Ce n’est pas du tout un phénomène national. La politique d’assassinat ciblée, qui a commencé en Israël, fait maintenant partie d’une tendance internationale dans laquelle les gouvernements entrent en compétition pour déterminer qui a le plus d'assassinats et la méthode la plus efficace. Des États-Unis jusqu’à la France et maintenant la Grande-Bretagne, la responsabilité exécutive est redéfinie comme la disposition à approuver le meurtre d’État.

Sous le couvert de la «guerre contre le terrorisme», la doctrine de guerre préventive a évolué dans celle de la torture préventive et maintenant du meurtre préventif.

Il n’y a pas de mur qui sépare les actions de la bourgeoisie outremer et ce qu’elle fera au pays.
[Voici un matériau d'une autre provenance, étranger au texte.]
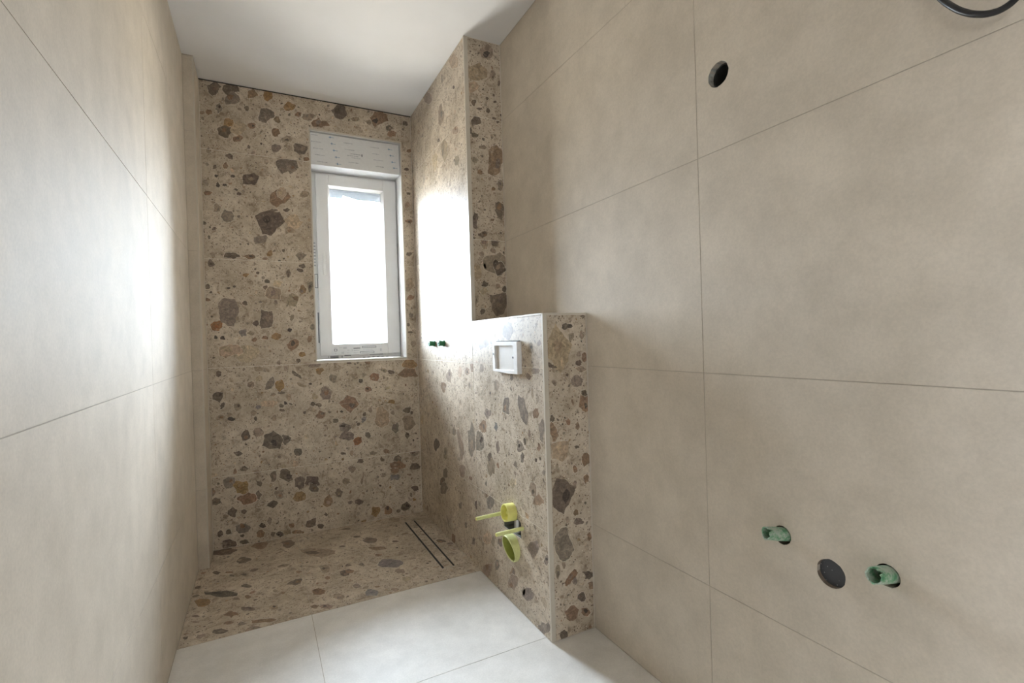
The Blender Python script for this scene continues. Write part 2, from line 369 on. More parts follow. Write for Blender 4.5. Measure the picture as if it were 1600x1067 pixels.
CHIPS['s'] = '''2536,914,-48,3,-3,36,t;2631,848,-45,3,-3,34,r;1841,828,-37,4,-3,43,g;1692,827,-32,7,20,49,g;1588,826,-25,3,-1,19,r;2241,616,-55,9,-6,78,g;2095,703,-39,6,-2,31,r;2036,772,-34,4,-2,25,g;2136,628,-51,9,-3,46,g;2393,566,-38,9,22,67,t;2792,495,-57,10,-3,33,d;1727,677,-31,6,-1,22,g;1640,962,-21,1,-1,14,g;1583,984,-32,1,-1,16,t;1573,700,-16,3,-1,18,r;1709,635,-15,3,-1,24,g;2013,536,-37,8,-4,58,t;2486,620,-28,4,-2,29,t;1936,636,-17,3,-2,24,g;1551,768,-22,3,-3,47,g;2635,469,-31,6,-4,41,t;1644,743,-13,2,-1,16,t;1768,598,-16,3,-1,15,g;2378,432,-43,10,-3,32,t;2645,358,-41,10,-2,28,d;2702,297,-43,11,-3,28,d;1800,512,-28,7,-2,25,b;2089,977,-25,1,-1,20,t;1930,910,-27,2,-2,26,t;1611,900,-11,1,-1,21,t;2270,952,-29,1,-2,24,t;2030,576,-29,6,-1,17,d;1949,724,-18,3,-1,21,s;1543,613,-12,3,-1,11,g;2052,1098,-54,0,-3,38,g;1803,1141,-47,-1,-2,30,g;1614,1072,-23,0,-1,23,t;1549,1090,-16,0,-1,13,t;2679,260,-61,16,-3,37,d;2196,309,-28,8,-2,23,d;2037,365,-39,11,-2,28,g;2422,241,-23,7,-2,21,g;2085,188,-51,18,-2,31,b;1643,298,-47,17,-2,37,g;1539,294,-20,8,-1,19,g;1836,84,-56,24,-2,37,t;1693,102,-46,20,-2,27,g;2087,35,-51,21,-3,38,t;1577,25,-53,27,-2,30,g;2188,39,-39,15,-3,37,t;1630,531,-37,10,-2,27,t;1940,218,-23,8,-1,20,g;2250,116,-25,9,-2,20,g;2015,198,-21,7,-2,22,t;1980,106,-23,9,-2,25,g;1590,500,-42,12,-1,21,r;1732,97,-19,8,-1,19,t;2547,20,-35,12,-3,35,r;2351,161,-18,6,-1,16,g;2079,394,-25,7,-2,22,t;1826,127,-29,12,-2,27,r;2325,2526,-67,-34,-3,33,B;2535,2335,-44,-18,-5,54,t;2335,2181,-54,-21,-2,24,t;2508,2138,-54,-19,-5,58,t;2674,2133,-53,-18,-4,46,b;2593,2221,-23,-8,-1,11,d;2764,2534,-77,-34,-3,31,t;2337,2396,-15,-7,-1,10,d;2319,2018,-34,-12,-2,27,t'''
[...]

L’assaut sur les libertés civiles en Grande-Bretagne, incluant la surveillance étatique omniprésente, a été accompagné d’une politique du «tirer pour tuer» qui a coûté la vie à un travailleur brésilien innocent, Jean Charles de Menezes, dans le métro londonien en juillet 2005.

Il y a un parallèle au 20e siècle avec cette situation: la «Nuit des longs couteaux» d’Hitler, qui a pris place entre le 30 juin et le 2 juillet 1934. L’aspect choquant de ces événements n’était pas simplement la disposition du régime nazi à assassiner ouvertement ses opposants politiques, mais aussi l’acceptation d’une telle criminalité officielle par l’establishment politique allemand. C'est dans le contexte de ces événements sanglants que Carl Schmitt, le «juriste de la couronne» du Troisième Reich, a proclamé le concept pseudo-légal de «l’état d’exception», qui libérait l’exécutif de toute restriction juridique et qui faisait de la violence, de la torture et du meurtre, la norme.

Aujourd’hui, le capitalisme mondial est une fois de plus embourbé dans la crise économique et les inégalités sociales atteignent de sinistres proportions. Tout comme dans les années 1930, la réponse de la bourgeoisie à la menace politique posée par une classe ouvrière agitée et en colère est de se tourner vers la dictature.